Souvent contenues dans des minerais, elles nécessitent alors d'être séparées et purifiées, sauf pour certaines applications. Leur séparation éventuelle pourra s'effectuer via des procédés tels que l'hydrométallurgie la pyrométallurgie ou encore des procédés de chimie fine, extractive, séparative, lesquels nécessitent un grand savoir-faire. Les auteurs rappellent à ce sujet qu'un laboratoire d’hydrométallurgie de très haut niveau est en cours de développement en France.
 

Côté environnement, les pollutions associées aux terres rares sont notamment liées à la radioactivité des minerais et au fait que leur traitement nécessite de grandes quantités d’eau.

Domination chinoise

Si les gisements de terres légères sont très nombreux, parfois très importants et répartis dans un grand nombre de pays, les gisements de terres lourdes sont rares et de petite taille.
 
Alors que les terres rares correspondent à des besoins croissants dans de nombreux secteurs, le rapport constate l'incontestable leadership de la Chine en matière de production.
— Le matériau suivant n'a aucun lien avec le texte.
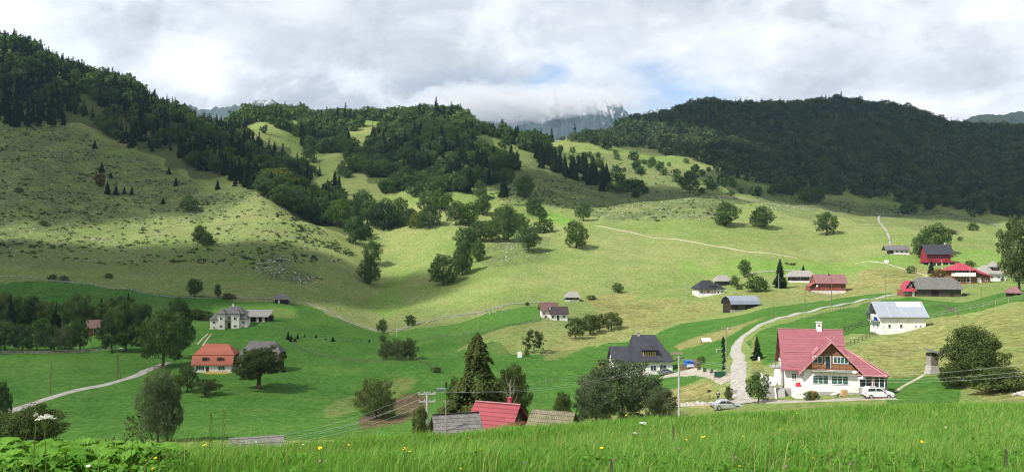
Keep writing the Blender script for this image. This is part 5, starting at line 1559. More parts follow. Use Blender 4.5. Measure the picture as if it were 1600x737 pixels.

En effet, possédant 50 % des réserves mondiales, la Chine produit actuellement 90% des terres rares. Au nord, ce sont les terres rares légères (lanthane, cérium, praséodyme, néodyme, samarium) qui sont extraites, alors qu'au sud, ce sont davantage les terres rares lourdes (yttrium, europium, gadolinium notamment), le tout dans des conditions sanitaires et environnementales qualifiées de "discutables" (sont mentionnés des montagnes s'écroulant du fait des solvants, des champs arrosés à l'acide).
 
La Chine, qui relie le problème environnemental à l'existence de mines illégales, souhaite restructurer son industrie des terres rares, se conformer aux prescriptions de l'OMC et créer une véritable filière en la matière (extraction, mais aussi séparation, purification, etc).
 
Résiduelle, l'offre non chinoise ne provient que de quelques pays, tels que les États-Unis, certains États de l’Union européenne, l’Australie et la Malaisie.
 
Contrairement à l’Europe, le Japon, qui n’a pas de matières premières, investit dans des mines étrangères, en y prenant des participations ou en les achetant, une pratique par ailleurs partagée par la Chine et la Corée.
 

Globalement, selon qu’on considère la situation en Chine, hors de Chine ou au niveau mondial, la tendance est la même : seuls quelques projets se réaliseront car la rentabilité dans ce domaine est incertaine.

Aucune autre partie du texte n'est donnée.